The problem. Word for word, print each line of the listing below; pictures stay out.

:::::

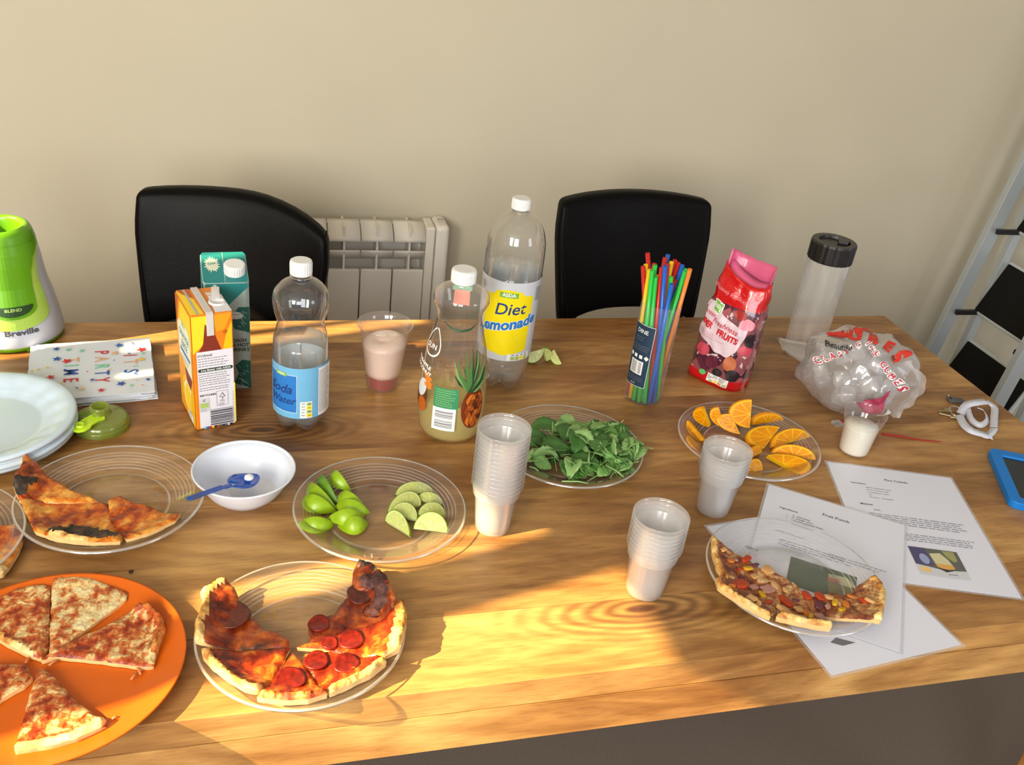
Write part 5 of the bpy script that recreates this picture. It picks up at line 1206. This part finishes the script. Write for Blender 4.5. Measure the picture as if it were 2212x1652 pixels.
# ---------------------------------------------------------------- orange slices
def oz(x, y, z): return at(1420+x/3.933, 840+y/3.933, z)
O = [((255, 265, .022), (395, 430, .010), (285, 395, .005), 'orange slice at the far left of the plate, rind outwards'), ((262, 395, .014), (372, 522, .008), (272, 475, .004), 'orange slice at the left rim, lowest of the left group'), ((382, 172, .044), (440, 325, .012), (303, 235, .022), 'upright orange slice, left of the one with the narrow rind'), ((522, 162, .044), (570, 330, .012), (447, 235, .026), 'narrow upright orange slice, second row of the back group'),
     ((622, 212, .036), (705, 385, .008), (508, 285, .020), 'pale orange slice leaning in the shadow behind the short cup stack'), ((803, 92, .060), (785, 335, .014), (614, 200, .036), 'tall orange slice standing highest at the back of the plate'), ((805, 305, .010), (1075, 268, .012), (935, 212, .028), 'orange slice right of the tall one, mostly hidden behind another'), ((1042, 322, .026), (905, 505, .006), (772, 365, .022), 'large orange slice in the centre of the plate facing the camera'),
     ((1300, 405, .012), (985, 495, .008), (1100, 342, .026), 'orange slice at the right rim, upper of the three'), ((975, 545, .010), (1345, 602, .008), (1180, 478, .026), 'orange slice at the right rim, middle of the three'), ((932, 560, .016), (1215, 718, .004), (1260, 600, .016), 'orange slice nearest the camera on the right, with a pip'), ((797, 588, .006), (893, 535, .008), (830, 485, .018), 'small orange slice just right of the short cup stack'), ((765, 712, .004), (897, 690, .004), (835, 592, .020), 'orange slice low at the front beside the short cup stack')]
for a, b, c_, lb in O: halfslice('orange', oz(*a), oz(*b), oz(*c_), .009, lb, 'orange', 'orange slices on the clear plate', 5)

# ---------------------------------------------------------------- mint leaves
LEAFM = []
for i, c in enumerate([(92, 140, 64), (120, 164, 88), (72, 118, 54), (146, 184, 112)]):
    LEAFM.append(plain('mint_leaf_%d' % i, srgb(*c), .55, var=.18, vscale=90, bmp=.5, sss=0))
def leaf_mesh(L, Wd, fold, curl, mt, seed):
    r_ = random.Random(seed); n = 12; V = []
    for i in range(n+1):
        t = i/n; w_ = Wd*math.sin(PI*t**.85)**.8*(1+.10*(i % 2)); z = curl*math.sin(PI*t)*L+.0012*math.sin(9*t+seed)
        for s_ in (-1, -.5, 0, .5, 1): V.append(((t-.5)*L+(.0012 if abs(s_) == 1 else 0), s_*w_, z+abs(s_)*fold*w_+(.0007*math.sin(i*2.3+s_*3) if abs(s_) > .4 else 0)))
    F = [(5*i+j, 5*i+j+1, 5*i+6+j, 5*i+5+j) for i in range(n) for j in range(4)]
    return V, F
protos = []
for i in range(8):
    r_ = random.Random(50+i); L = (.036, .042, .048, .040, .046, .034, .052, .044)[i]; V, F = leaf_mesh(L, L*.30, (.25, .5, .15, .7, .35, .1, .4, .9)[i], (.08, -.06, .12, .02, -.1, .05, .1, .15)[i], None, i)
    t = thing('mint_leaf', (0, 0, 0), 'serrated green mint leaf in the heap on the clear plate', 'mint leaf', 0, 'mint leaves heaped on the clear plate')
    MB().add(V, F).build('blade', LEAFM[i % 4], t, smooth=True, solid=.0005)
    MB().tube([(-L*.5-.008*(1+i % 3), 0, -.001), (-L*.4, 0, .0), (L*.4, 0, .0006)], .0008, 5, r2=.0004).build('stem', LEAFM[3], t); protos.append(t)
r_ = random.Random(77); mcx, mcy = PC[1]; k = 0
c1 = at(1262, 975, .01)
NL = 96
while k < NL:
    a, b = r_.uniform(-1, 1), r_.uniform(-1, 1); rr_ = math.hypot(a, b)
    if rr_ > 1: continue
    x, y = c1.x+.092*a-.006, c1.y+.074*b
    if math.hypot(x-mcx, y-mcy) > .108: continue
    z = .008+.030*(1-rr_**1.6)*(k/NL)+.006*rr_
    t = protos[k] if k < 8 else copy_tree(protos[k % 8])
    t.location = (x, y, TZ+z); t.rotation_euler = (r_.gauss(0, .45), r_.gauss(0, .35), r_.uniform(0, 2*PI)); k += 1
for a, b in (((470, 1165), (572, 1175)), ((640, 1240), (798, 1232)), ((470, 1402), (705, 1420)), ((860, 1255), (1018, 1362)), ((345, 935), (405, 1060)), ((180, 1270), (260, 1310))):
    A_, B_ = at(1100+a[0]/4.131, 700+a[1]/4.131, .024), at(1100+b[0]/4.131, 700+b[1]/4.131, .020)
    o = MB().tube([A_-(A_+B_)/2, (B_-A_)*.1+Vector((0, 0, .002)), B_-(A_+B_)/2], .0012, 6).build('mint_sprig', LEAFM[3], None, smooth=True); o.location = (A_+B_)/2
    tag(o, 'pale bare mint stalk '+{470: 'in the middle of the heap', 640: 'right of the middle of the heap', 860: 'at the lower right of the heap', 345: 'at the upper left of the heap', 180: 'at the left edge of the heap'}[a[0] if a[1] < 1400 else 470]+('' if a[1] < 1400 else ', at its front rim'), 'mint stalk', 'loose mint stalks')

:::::

Response below.
Write part 5 of the bpy script that recreates this picture. It picks up at line 1206. This part finishes the script. Write for Blender 4.5. Measure the picture as if it were 2212x1652 pixels.
# ---------------------------------------------------------------- orange slices
def oz(x, y, z): return at(1420+x/3.933, 840+y/3.933, z)
O = [((255, 265, .022), (395, 430, .010), (285, 395, .005), 'orange slice at the far left of the plate, rind outwards'), ((262, 395, .014), (372, 522, .008), (272, 475, .004), 'orange slice at the left rim, lowest of the left group'), ((382, 172, .044), (440, 325, .012), (303, 235, .022), 'upright orange slice, left of the one with the narrow rind'), ((522, 162, .044), (570, 330, .012), (447, 235, .026), 'narrow upright orange slice, second row of the back group'),
     ((622, 212, .036), (705, 385, .008), (508, 285, .020), 'pale orange slice leaning in the shadow behind the short cup stack'), ((803, 92, .060), (785, 335, .014), (614, 200, .036), 'tall orange slice standing highest at the back of the plate'), ((805, 305, .010), (1075, 268, .012), (935, 212, .028), 'orange slice right of the tall one, mostly hidden behind another'), ((1042, 322, .026), (905, 505, .006), (772, 365, .022), 'large orange slice in the centre of the plate facing the camera'),
     ((1300, 405, .012), (985, 495, .008), (1100, 342, .026), 'orange slice at the right rim, upper of the three'), ((975, 545, .010), (1345, 602, .008), (1180, 478, .026), 'orange slice at the right rim, middle of the three'), ((932, 560, .016), (1215, 718, .004), (1260, 600, .016), 'orange slice nearest the camera on the right, with a pip'), ((797, 588, .006), (893, 535, .008), (830, 485, .018), 'small orange slice just right of the short cup stack'), ((765, 712, .004), (897, 690, .004), (835, 592, .020), 'orange slice low at the front beside the short cup stack')]
for a, b, c_, lb in O: halfslice('orange', oz(*a), oz(*b), oz(*c_), .009, lb, 'orange', 'orange slices on the clear plate', 5)

# ---------------------------------------------------------------- mint leaves
LEAFM = []
for i, c in enumerate([(92, 140, 64), (120, 164, 88), (72, 118, 54), (146, 184, 112)]):
    LEAFM.append(plain('mint_leaf_%d' % i, srgb(*c), .55, var=.18, vscale=90, bmp=.5, sss=0))
def leaf_mesh(L, Wd, fold, curl, mt, seed):
    r_ = random.Random(seed); n = 12; V = []
    for i in range(n+1):
        t = i/n; w_ = Wd*math.sin(PI*t**.85)**.8*(1+.10*(i % 2)); z = curl*math.sin(PI*t)*L+.0012*math.sin(9*t+seed)
        for s_ in (-1, -.5, 0, .5, 1): V.append(((t-.5)*L+(.0012 if abs(s_) == 1 else 0), s_*w_, z+abs(s_)*fold*w_+(.0007*math.sin(i*2.3+s_*3) if abs(s_) > .4 else 0)))
    F = [(5*i+j, 5*i+j+1, 5*i+6+j, 5*i+5+j) for i in range(n) for j in range(4)]
    return V, F
protos = []
for i in range(8):
    r_ = random.Random(50+i); L = (.036, .042, .048, .040, .046, .034, .052, .044)[i]; V, F = leaf_mesh(L, L*.30, (.25, .5, .15, .7, .35, .1, .4, .9)[i], (.08, -.06, .12, .02, -.1, .05, .1, .15)[i], None, i)
    t = thing('mint_leaf', (0, 0, 0), 'serrated green mint leaf in the heap on the clear plate', 'mint leaf', 0, 'mint leaves heaped on the clear plate')
    MB().add(V, F).build('blade', LEAFM[i % 4], t, smooth=True, solid=.0005)
    MB().tube([(-L*.5-.008*(1+i % 3), 0, -.001), (-L*.4, 0, .0), (L*.4, 0, .0006)], .0008, 5, r2=.0004).build('stem', LEAFM[3], t); protos.append(t)
r_ = random.Random(77); mcx, mcy = PC[1]; k = 0
c1 = at(1262, 975, .01)
NL = 96
while k < NL:
    a, b = r_.uniform(-1, 1), r_.uniform(-1, 1); rr_ = math.hypot(a, b)
    if rr_ > 1: continue
    x, y = c1.x+.092*a-.006, c1.y+.074*b
    if math.hypot(x-mcx, y-mcy) > .108: continue
    z = .008+.030*(1-rr_**1.6)*(k/NL)+.006*rr_
    t = protos[k] if k < 8 else copy_tree(protos[k % 8])
    t.location = (x, y, TZ+z); t.rotation_euler = (r_.gauss(0, .45), r_.gauss(0, .35), r_.uniform(0, 2*PI)); k += 1
for a, b in (((470, 1165), (572, 1175)), ((640, 1240), (798, 1232)), ((470, 1402), (705, 1420)), ((860, 1255), (1018, 1362)), ((345, 935), (405, 1060)), ((180, 1270), (260, 1310))):
    A_, B_ = at(1100+a[0]/4.131, 700+a[1]/4.131, .024), at(1100+b[0]/4.131, 700+b[1]/4.131, .020)
    o = MB().tube([A_-(A_+B_)/2, (B_-A_)*.1+Vector((0, 0, .002)), B_-(A_+B_)/2], .0012, 6).build('mint_sprig', LEAFM[3], None, smooth=True); o.location = (A_+B_)/2
    tag(o, 'pale bare mint stalk '+{470: 'in the middle of the heap', 640: 'right of the middle of the heap', 860: 'at the lower right of the heap', 345: 'at the upper left of the heap', 180: 'at the left edge of the heap'}[a[0] if a[1] < 1400 else 470]+('' if a[1] < 1400 else ', at its front rim'), 'mint stalk', 'loose mint stalks')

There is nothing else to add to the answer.